Each line from the beginning of the data below through the line containing "COL = S.collection" should be repeated exactly, please.

▬▬▬▬▬▬▬▬▬▬

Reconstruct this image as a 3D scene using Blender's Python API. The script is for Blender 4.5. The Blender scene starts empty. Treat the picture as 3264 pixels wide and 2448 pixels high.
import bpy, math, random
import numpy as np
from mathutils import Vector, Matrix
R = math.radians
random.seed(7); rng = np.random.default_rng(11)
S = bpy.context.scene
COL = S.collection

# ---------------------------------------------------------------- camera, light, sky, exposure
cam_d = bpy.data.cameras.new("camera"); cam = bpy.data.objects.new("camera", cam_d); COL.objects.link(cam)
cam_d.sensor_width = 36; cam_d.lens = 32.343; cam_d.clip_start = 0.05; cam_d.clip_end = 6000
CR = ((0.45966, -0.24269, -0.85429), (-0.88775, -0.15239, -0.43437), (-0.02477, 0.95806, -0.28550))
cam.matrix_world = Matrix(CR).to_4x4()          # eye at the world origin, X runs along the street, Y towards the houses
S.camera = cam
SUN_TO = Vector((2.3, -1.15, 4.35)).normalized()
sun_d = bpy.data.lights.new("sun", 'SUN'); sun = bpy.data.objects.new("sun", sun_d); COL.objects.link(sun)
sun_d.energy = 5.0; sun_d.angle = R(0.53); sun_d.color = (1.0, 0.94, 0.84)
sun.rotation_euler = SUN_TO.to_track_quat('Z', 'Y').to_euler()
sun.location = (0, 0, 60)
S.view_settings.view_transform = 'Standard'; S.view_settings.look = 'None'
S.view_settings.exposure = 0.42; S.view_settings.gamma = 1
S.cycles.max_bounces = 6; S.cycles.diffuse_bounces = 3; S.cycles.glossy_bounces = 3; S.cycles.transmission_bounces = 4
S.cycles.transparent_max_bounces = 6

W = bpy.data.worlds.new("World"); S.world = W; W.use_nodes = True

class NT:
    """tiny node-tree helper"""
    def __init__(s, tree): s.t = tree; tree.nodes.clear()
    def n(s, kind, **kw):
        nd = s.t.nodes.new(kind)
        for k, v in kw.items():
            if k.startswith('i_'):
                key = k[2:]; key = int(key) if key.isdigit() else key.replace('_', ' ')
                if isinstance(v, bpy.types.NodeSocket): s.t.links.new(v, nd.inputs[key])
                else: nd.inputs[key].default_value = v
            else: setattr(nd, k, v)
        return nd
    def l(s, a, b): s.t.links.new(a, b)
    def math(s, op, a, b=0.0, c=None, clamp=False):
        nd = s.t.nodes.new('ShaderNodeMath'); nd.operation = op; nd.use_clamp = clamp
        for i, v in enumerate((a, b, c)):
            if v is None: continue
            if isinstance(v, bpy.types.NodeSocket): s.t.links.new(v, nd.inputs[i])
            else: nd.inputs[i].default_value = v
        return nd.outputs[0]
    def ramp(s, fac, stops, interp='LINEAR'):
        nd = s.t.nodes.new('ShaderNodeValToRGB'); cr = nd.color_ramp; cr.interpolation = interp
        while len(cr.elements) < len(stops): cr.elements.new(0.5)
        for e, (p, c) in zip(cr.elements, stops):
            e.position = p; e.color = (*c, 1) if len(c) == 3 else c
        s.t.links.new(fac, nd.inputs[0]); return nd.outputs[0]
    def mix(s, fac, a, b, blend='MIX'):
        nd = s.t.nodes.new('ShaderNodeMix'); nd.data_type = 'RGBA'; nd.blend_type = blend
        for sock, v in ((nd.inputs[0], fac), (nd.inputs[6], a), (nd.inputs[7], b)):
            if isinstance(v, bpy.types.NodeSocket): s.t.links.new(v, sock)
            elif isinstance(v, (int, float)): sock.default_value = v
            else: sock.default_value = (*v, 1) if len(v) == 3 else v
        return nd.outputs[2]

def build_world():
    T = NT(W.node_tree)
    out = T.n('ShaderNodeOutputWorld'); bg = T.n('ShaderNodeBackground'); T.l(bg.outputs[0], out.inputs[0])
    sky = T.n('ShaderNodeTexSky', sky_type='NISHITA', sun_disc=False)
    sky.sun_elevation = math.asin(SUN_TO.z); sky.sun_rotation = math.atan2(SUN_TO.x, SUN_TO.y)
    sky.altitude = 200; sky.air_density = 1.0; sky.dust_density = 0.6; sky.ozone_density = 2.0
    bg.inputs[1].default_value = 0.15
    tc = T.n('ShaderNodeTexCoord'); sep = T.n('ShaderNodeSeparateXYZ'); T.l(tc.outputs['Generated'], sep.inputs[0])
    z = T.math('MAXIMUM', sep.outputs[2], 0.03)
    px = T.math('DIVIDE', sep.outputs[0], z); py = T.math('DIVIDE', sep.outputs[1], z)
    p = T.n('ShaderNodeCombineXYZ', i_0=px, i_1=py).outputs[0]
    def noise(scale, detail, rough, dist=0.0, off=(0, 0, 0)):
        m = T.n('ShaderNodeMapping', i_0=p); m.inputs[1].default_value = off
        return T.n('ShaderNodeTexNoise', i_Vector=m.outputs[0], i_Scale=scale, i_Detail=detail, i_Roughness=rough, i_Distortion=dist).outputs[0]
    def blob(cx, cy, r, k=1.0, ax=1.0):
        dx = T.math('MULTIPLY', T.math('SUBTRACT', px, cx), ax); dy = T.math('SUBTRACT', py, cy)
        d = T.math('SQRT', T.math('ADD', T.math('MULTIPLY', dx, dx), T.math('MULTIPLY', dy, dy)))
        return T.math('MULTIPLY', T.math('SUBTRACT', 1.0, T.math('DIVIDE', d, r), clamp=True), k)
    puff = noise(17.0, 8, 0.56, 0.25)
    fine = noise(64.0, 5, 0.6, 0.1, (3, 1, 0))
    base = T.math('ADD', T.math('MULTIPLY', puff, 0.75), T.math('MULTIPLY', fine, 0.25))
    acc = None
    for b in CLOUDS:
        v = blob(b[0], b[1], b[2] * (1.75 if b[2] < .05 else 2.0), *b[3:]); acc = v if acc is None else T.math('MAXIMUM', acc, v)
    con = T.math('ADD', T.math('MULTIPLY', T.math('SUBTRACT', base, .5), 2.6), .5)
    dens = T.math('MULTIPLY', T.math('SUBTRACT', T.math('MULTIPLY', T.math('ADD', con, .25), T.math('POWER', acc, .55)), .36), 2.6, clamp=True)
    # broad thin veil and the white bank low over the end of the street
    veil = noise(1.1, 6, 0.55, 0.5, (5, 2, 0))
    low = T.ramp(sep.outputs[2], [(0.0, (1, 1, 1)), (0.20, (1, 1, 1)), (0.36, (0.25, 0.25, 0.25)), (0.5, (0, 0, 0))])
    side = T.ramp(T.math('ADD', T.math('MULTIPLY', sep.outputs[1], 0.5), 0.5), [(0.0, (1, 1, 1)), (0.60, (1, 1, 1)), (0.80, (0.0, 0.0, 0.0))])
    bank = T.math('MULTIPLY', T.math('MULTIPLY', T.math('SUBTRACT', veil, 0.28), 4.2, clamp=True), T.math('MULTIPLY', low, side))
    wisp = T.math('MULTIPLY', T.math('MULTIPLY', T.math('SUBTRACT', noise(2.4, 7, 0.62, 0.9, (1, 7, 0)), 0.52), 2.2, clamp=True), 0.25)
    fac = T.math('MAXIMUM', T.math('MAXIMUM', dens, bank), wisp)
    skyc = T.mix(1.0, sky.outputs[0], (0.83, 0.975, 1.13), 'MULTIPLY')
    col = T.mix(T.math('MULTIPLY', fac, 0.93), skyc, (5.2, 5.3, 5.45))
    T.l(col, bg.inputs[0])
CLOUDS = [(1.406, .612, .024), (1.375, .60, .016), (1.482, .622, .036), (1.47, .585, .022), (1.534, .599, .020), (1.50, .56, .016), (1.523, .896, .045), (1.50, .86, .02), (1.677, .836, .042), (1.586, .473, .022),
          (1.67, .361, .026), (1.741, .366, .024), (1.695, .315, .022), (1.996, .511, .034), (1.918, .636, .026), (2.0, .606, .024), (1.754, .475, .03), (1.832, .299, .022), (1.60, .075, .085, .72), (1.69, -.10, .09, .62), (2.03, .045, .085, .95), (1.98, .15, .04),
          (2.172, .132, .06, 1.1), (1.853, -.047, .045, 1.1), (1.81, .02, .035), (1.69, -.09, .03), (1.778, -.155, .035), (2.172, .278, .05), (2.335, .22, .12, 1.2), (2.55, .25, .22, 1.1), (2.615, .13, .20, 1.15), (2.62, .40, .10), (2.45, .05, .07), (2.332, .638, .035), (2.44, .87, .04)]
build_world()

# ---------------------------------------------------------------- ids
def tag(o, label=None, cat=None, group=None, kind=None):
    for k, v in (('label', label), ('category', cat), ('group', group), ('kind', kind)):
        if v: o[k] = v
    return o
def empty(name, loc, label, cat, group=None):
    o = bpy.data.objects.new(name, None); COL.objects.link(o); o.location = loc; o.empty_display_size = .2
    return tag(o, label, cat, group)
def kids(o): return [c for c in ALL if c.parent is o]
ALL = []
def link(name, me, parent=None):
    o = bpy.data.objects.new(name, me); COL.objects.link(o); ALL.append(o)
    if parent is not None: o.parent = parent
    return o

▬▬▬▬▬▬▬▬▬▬

*Solved exercise*:
Reconstruct this image as a 3D scene using Blender's Python API. The script is for Blender 4.5. The Blender scene starts empty. Treat the picture as 3264 pixels wide and 2448 pixels high.
import bpy, math, random
import numpy as np
from mathutils import Vector, Matrix
R = math.radians
random.seed(7); rng = np.random.default_rng(11)
S = bpy.context.scene
COL = S.collection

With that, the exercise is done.